Noch eine andere nette Episode zeigte uns so richtig den Gegensatz zwischen urtümlichem Flößerleben und moderner Technik. Wir hatten zwei Fotoapparate an Bord, und Erich hatte für ein Paket Chemikalien gesorgt, um die Fotografien unterwegs zu entwickeln, so daß wir neue Bilder aufnehmen konnten, wenn einzelne nicht gelungen waren. Nach dem Besuch des Walhaies konnte er sich nicht länger gedulden.

Eines Abends mixte er Pulver und Wasser genau nach Vorschrift zusammen und entwickelte zwei Filme. Die Negative sahen aus wie Fernsehfotos. Sie bestanden nur aus unklaren Runzeln und Punkten. Die Filme waren ruiniert. Wir telegrafierten an unsere Partner und baten um Rat. Der Funkspruch wurde von einem Radioamateur in Hollywood aufgeschnappt, der sofort das nächste Laboratorium anrief.

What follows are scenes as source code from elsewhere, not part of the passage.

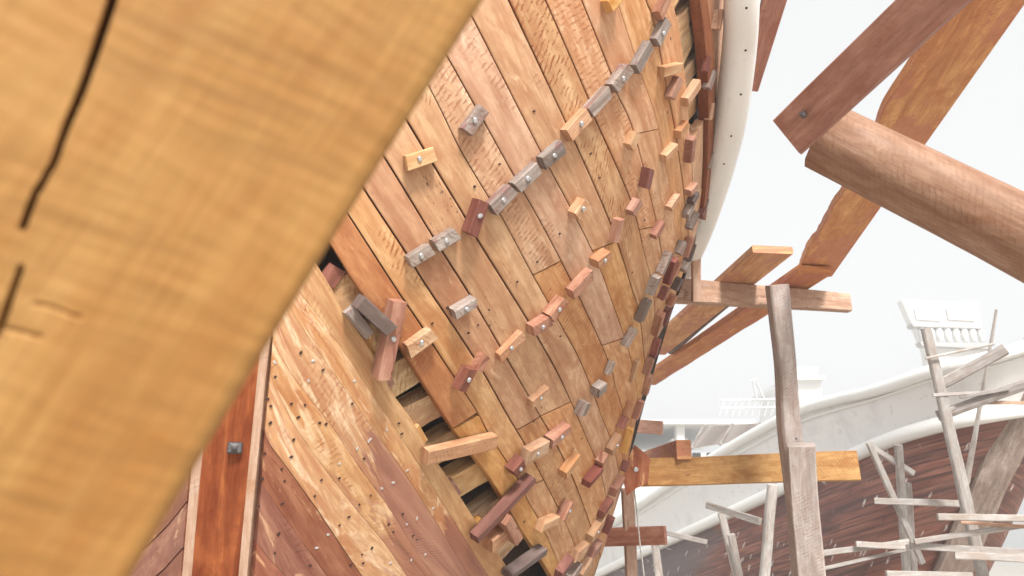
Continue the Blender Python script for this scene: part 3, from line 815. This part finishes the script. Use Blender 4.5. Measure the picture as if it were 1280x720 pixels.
# ------------------------------------------------------------------ foreground shore (out of focus), with its drying cracks
def shore():
    e0 = at(150, 744, .47); e1 = at(612, -12, .56)            # right-hand arris of the face
    ax = (e1 - e0).normalized()
    view = (raydir(300, 300)).normalized()
    inn = ax.cross(view).normalized()                          # across the face, towards the left of the picture
    if inn.dot(RT) > 0: inn = -inn
    nor = inn.cross(ax).normalized()
    if nor.dot(view) > 0: nor = -nor
    W, T = .40, .24
    # straight bottom end on the ground
    lo = -(e0.z) / ax.z
    L0, L1 = lo - .05, 1.1
    e0.z = e0.z
    vis0, vis1 = -.12, .72
    us = [L0 + (vis0 - L0) * i / 16 for i in range(16)] + [vis0 + (vis1 - vis0) * i / 520 for i in range(521)] + [vis1 + (L1 - vis1) * i / 16 for i in range(1, 17)]
    NV = 330
    vs = [0, .002, .005, .010] + [.010 + (W - .010) * i / NV for i in range(1, NV + 1)]
    def local(x, y):
        r = raydir(x, y); t = (e0 - CAM).dot(nor) / r.dot(nor); p = CAM + r * t - e0
        return p.dot(ax), p.dot(inn)
    cracks = [([(150, -40), (140, 0), (122, 55), (103, 110), (82, 160), (66, 205), (45, 240), (28, 285)], [3.9, 3.6, 3.4, 3.2, 2.8, 2.2, 1.5, .3], .03),
              ([(26, 335), (16, 362), (8, 385), (-4, 420)], [.6, 2.6, 3, 2], .012),
              ([(45, 380), (62, 383), (80, 390), (100, 397)], [.4, 1.6, 1.3, .4], .0025),
              ([(-5, 408), (20, 413), (50, 421)], [1.2, 1.4, .4], .0025)]
    segs = []
    for pts, ws, dep in cracks:
        pp = poly(pts, 40)
        for i in range(40):
            f = i / 40 * (len(ws) - 1); k = int(f)
            w = ws[k] + (ws[min(k + 1, len(ws) - 1)] - ws[k]) * (f - k)
            segs.append((Vector(local(*pp[i])), Vector(local(*pp[i + 1])), max(w * .50 / FPX, .0013), dep, 1.0 if dep > .02 else .2))
    bk_ = {}
    for sg in segs:
        for q_ in range(int(sg[0].x / .02) - 1, int(sg[0].x / .02) + 2): bk_.setdefault(q_, []).append(sg)
    V = []; A = []; UV = []; F = []
    for u in us:
        for v in vs:
            dz = .0; cr = 0
            if v < .010: dz = .006 * ((.010 - v) / .010) ** 2
            dz += .0015 * mnoise.noise(Vector((u * 6, v * 9, 3))) + .0006 * mnoise.noise(Vector((u * 90, v * 14, 8)))
            if vis0 < u < vis1:
                for a, b, w, dep, st_ in bk_.get(int(u / .02), ()):
                    if abs(u - a.x) > .03 or abs(v - a.y) > .03: continue
                    ab = b - a; t = max(0, min(1, (Vector((u, v)) - a).dot(ab) / max(ab.length_squared, 1e-9)))
                    q = (Vector((u, v)) - (a + ab * t)).length / max(w, 1e-5)
                    if q < 1.6:
                        cr = max(cr, st_ * min(1, 1.6 - q))
                        dz = max(dz, dep * max(0, min(1, (1.4 - q) / 1.0)))
            bow = .0045 * mnoise.noise(Vector((u * 2.2, 4, 4))) * max(0, 1 - v / .1)
            V.append(e0 + ax * u + inn * (v + bow) - nor * dz); A.append(cr); UV.append((u, v))
    n = len(vs); m_ = len(us)
    for i in range(m_ - 1):
        for j in range(n - 1):
            F.append([i * n + j, i * n + j + 1, (i + 1) * n + j + 1, (i + 1) * n + j])
    # sides and back
    b0 = len(V)
    for u in us:
        V.append(e0 + ax * u - nor * T); A.append(0); UV.append((u, -T))
        V.append(e0 + ax * u + inn * W - nor * T); A.append(0); UV.append((u, W + T))
    for i in range(m_ - 1):
        F.append([i * n, (i + 1) * n, b0 + 2 * (i + 1), b0 + 2 * i])
        F.append([i * n + n - 1, b0 + 2 * i + 1, b0 + 2 * (i + 1) + 1, (i + 1) * n + n - 1])
        F.append([b0 + 2 * i, b0 + 2 * i + 2, b0 + 2 * i + 3, b0 + 2 * i + 1])
    F.append([b0, b0 + 1] + [j for j in range(n - 1, -1, -1)])
    q = (m_ - 1)
    F.append([b0 + 2 * q + 1, b0 + 2 * q] + [q * n + j for j in range(n)])
    o = mesh_obj('shoring_timber', V, F, UV, M['beam'], attr={'crack': A}, smooth=False)
    return tag(o, 'huge out of focus tan shoring timber with a long dark crack, filling the left foreground', 'timber')
shore()

# ------------------------------------------------------------------ scaffold on the right
VZ = Vector((0, 0, 1)); TOC = Vector((0, -1, 0))
def px(w, d): return w * d / FPX
# top right: rust brown plank over a thick prop
p0, p1 = at(984, 172, 2.30), at(1310, -135, 1.66)
vw = ((p0 + p1) / 2 - CAM).normalized()
tag(timber('plank', p0, p1, .045, .132, M['scaf_brown'], uph=(p1 - p0).cross(vw).normalized(), ch=.003, wob=.003, roll=R(-13), skew0=.45), 'dark rust brown plank laid over the thick rounded prop, top right', 'plank', 'scaffold timbers beside the hull')
pk = bpy.data.objects['plank.%03d' % max(int(o.name[6:]) for o in bpy.data.objects if o.name.startswith('plank.') and not o.parent)] if False else [o for o in bpy.data.objects if o.name.startswith('plank') and not o.parent][-1]
fix('bolt', nut, at(1004, 143, 2.205), -vw, pk, .42, .55, .4)
p0, p1 = at(1030, 171, 2.62), at(1420, 368, 2.18)
p1 = p0 + (p1 - p0) * ((p0.z - .05) / (p0.z - p1.z))       # down to the ground
vw = raydir(1150, 235).normalized()
tag(timber('timber_prop', p0, p1, .232, .236, M['scaf_round'], uph=(p1 - p0).cross(vw).normalized(), sides=12, wob=.008, seg=40, roll=R(8)), 'thick rounded weathered prop sloping down to the right edge', 'timber prop', 'scaffold timbers beside the hull')
for f_ in bpy.data.objects['timber_prop'].data.polygons: f_.use_smooth = len(f_.vertices) == 4
# long live edged planks running along the hull, seen from below
ZP = 1.9 + 1.62
a = atz(1268, -60, ZP + .06); b_ = atz(1014, 343, ZP + .005)
tag(timber('plank', a, b_, .25, .045, M['scaf_orange'], live=.034, ch=.004, seg=90), 'long orange plank with a ragged live edge and water stain, running behind the thick prop', 'plank', 'scaffold timbers beside the hull')
a = atz(1019, 337, ZP - .05); b_ = atz(806, 478, ZP - .05)
tag(timber('plank', b_, a, .225, .05, M['scaf_orange'], live=.012, ch=.004, seg=30), 'orange plank resting on the tan crossbeam, continuing the live edged plank downwards', 'plank', 'scaffold timbers beside the hull')
a = atz(966, 312, ZP - .05); b_ = atz(815, 440, ZP - .05)
tag(timber('plank', b_, a, .24, .045, M['scaf_orange'], ch=.004, seg=20), 'short orange plank with a pale sawn end, lying on the tan crossbeam nearest the hull', 'plank', 'scaffold timbers beside the hull')
a = atz(918, 372, ZP - .02); b_ = atz(838, 440, ZP - .02)
tag(timber('pole', b_, a, .05, .05, M['bdark'], sides=8, wob=.008), 'thin dark grey pole lying in the slot between two orange planks', 'pole')
# crossbeam D and its post
tag(timber('crossbeam', at(842, 363, 4.6), at(1061, 379, 4.75), .06, .155, M['scaf_tan'], h1=.118, ch=.005, wob=.004), 'tan crossbeam on top of the grey post, carrying the orange planks', 'beam', 'scaffold timbers beside the hull')
tag(timber('batten', at(870, 306, 4.5), at(870, 377, 4.5), .05, .052, M['strip'], uph=TOC, ch=.004), 'short pale upright batten nailed to the tan crossbeam beside the hull', 'batten')
def post(name, x0, y0, d0, x1, y1, d1, w, th, mat, ground=True, **k):
    p0 = at(x0, y0, d0); p1 = at(x1, y1, d1)
    if ground:
        ax = p1 - p0; p1 = p0 + ax * ((p0.z + .05) / -ax.z)
    return timber(name, p0, p1, w, th, mat, uph=TOC, **k)
tag(post('post', 971, 356, 4.52, 987, 548, 4.52, .112, .10, M['scaf_grey'], wob=.014, ch=.01, bend=Vector((.010, 0, 0))), 'tall weathered grey post under the tan crossbeam', 'post', 'scaffold timbers beside the hull')
tag(post('post', 1001, 556, 4.36, 1014, 722, 4.36, .155, .12, M['scaf_grey'], wob=.008, ch=.008, roll=.35), 'wide pale grey post standing in front of the yellow crossbeam', 'post', 'scaffold timbers beside the hull')
# crossbeam H with the purple cheek block
H = timber('crossbeam', at(800, 591, 5.15), at(1073, 582, 4.75), .06, .185, M['scaf_yellow'], ch=.004, wob=.004)
tag(H, 'yellow brown crossbeam behind the wide grey post, purple cheek block at its hull end', 'beam', 'scaffold timbers beside the hull')
ck = [(793, 556), (801, 562), (813, 573), (810, 604), (796, 610), (783, 620), (779, 600), (784, 575)]
V = [at(x, y, 5.02) for x, y in ck] + [at(x, y, 5.10) for x, y in ck]
n = len(ck)
F = [list(range(n))[::-1], list(range(n, 2 * n))] + [[i, (i + 1) % n, n + (i + 1) % n, n + i] for i in range(n)]
UVc = [(v.z * 1.0, v.x) for v in V]
ckb = mesh_obj('cheek_block', V, F, UVc, M['garb_purple'], H)
fix('bolt', BOLTME, at(795, 587, 5.018), Vector((.1, -.95, -.3)).normalized(), ckb, 1.6, 1.6)
tag(timber('timber_offcut', at(812, 574, 6.3), at(855, 562, 5.05), .10, .13, M['scaf_orange'], ch=.004), 'squared orange timber end resting on the yellow crossbeam', 'timber', 'scaffold timbers beside the hull')
tag(timber('board', at(775, 531, 6.3), at(828, 535, 6.1), .03, .11, M['scaf_pink'], ch=.003, skew1=.0), 'small pale pink board end sticking out above the purple cheek block', 'board')
tag(timber('crossbeam', at(745, 672, 5.7), at(832, 669, 5.45), .06, .135, M['scaf_pink'], ch=.004, wob=.003), 'short pinkish crossbeam low beside the hull, below the yellow crossbeam', 'beam', 'scaffold timbers beside the hull')
tag(post('post', 784, 612, 5.62, 789, 720, 5.62, .085, .09, M['scaf_tan'], wob=.006), 'slim post behind the short pinkish crossbeam', 'post', 'scaffold timbers beside the hull')
tag(tube('cord', [at(792, 606, 5.2), at(796, 640, 5.22), at(800, 680, 5.24), at(806, 728, 5.26), at(812, 790, 5.28)], .005, M['rope'], seg=16, sides=6), 'thin pale cord hanging below the purple cheek block', 'cord')
tag(timber('plank', at(990, -80, 3.6), at(936, 112, 4.1), .035, .14, M['scaf_pink'], uph=Vector((1, -.3, 0)), w1=.03, h1=.10), 'reddish plank seen behind the white rubbing rail at the top', 'plank')

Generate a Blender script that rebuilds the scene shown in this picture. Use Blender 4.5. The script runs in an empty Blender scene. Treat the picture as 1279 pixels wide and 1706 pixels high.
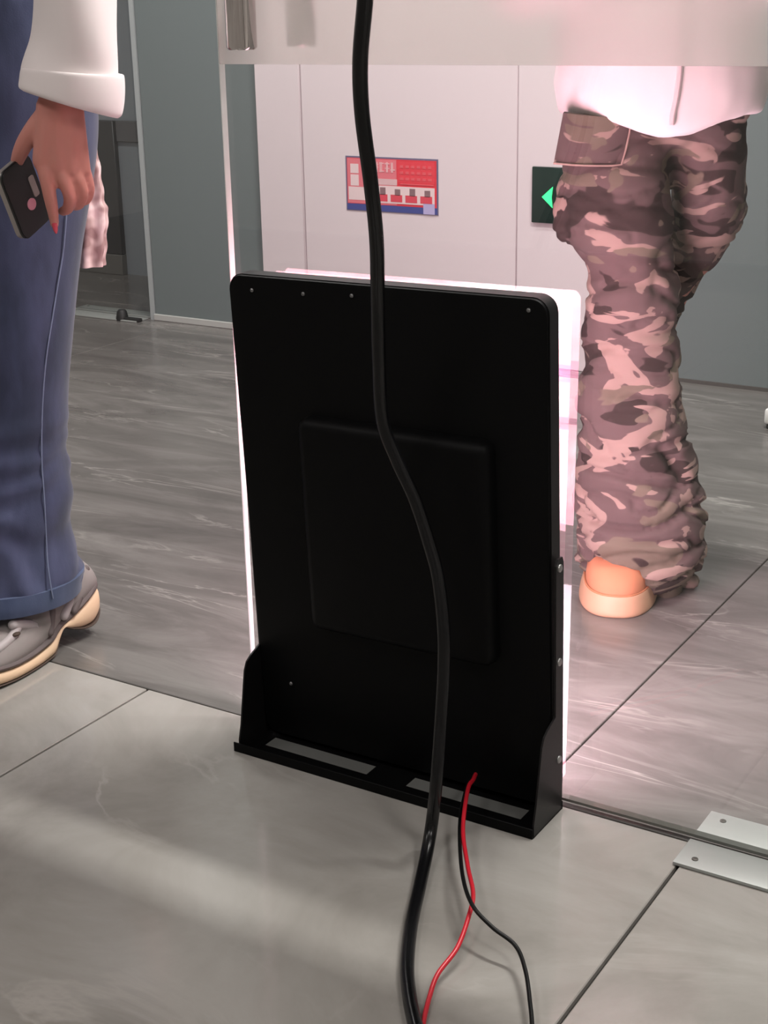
import bpy, bmesh, math, random
import numpy as np
from mathutils import Vector, Matrix, noise

S = bpy.context.scene
C = S.collection
random.seed(4)

# ---------------------------------------------------------------- camera
F_PX = 2432.6
RIGHT = Vector((0.8513, 0.5243, -0.0184)).normalized()
FWD = Vector((-0.5006, 0.8015, -0.3271)).normalized()
UP = RIGHT.cross(FWD).normalized()
RIGHT = FWD.cross(UP).normalized()
CAM = Vector((0, 0, 1.0))
cd = bpy.data.cameras.new('camera')
co = bpy.data.objects.new('camera', cd)
C.objects.link(co)
cd.sensor_fit = 'VERTICAL'
cd.sensor_height = 36.0
cd.lens = F_PX / 1706 * 36.0
cd.clip_start = 0.02
m = Matrix((RIGHT, UP, -FWD)).transposed().to_4x4()
m.translation = CAM
co.matrix_world = m
S.camera = co

# ---------------------------------------------------------------- world, exposure
w = bpy.data.worlds.new('world')
S.world = w
w.use_nodes = True
w.node_tree.nodes['Background'].inputs[0].default_value = (0.80, 0.82, 0.85, 1)
w.node_tree.nodes['Background'].inputs[1].default_value = 0.25
S.view_settings.view_transform = 'Standard'
S.view_settings.look = 'None'
S.view_settings.gamma = 1.0
S.view_settings.use_curve_mapping = False
S.view_settings.exposure = 0.0
S.cycles.max_bounces = 10
S.cycles.transparent_max_bounces = 16
S.cycles.sample_clamp_indirect = 6.0

# ---------------------------------------------------------------- lamps (ceiling panels get their housings further down)
LAMPS = [  # name, centre, size x, size y, watts, colour
    ('lobby_lamp', (-0.46, 2.32, 2.62), 1.24, 0.10, 92.0, (1.0, 0.97, 0.93)),
    ('lobby_lamp', (-2.70, 2.9, 2.62), 1.20, 0.10, 42.0, (1.0, 0.98, 0.95)),
    ('room_lamp', (-0.9, -0.55, 2.62), 0.60, 0.60, 20.0, (1.0, 0.95, 0.92)),
    ('room_lamp', (1.2, 0.3, 2.62), 0.60, 0.60, 30.0, (1.0, 0.95, 0.92)),
    ('room_lamp', (-2.9, 0.3, 2.62), 0.60, 0.60, 13.0, (1.0, 0.95, 0.92)),
]
for n, loc, sx, sy, e, colr in LAMPS:
    ld = bpy.data.lights.new(n, 'AREA')
    ld.shape = 'RECTANGLE'
    ld.size, ld.size_y, ld.energy, ld.color = sx, sy, e, colr
    lo = bpy.data.objects.new(n + '_light', ld)
    lo.location = loc
    C.objects.link(lo)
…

Kurz darauf schaltete er sich wieder ein und erzählte uns, daß unsere Entwicklerflüssigkeit zu warm sei. Die Wassertemperatur dürfe nicht mehr als 16 Grad betragen, sonst würden die Negative schrumpfen.

Wir dankten für den guten Rat und stellten fest, daß die absolut niedrigste Temperatur in unserer Umgebung die der Meeresströmung war, und die betrug 27 Grad. Nun war Hermann Ingenieur und eigentlich Fachmann in Kältetechnik. Ich gab ihm daher im Spaß den Auftrag, uns Wasser von 16 Grad zu beschaffen. Er bat, über die kleine Kohlensäureflasche zu dem bereits aufgeblasenen Gummiboot verfügen zu dürfen. Dann überdeckte er eine Schüssel mit einer Unterjacke und einem Schlafsack. Nach einem zünftigen Hokuspokus starrten Hermanns Bartstoppeln plötzlich von Rauhreif, und er servierte uns einen großen Klumpen weißen Eises.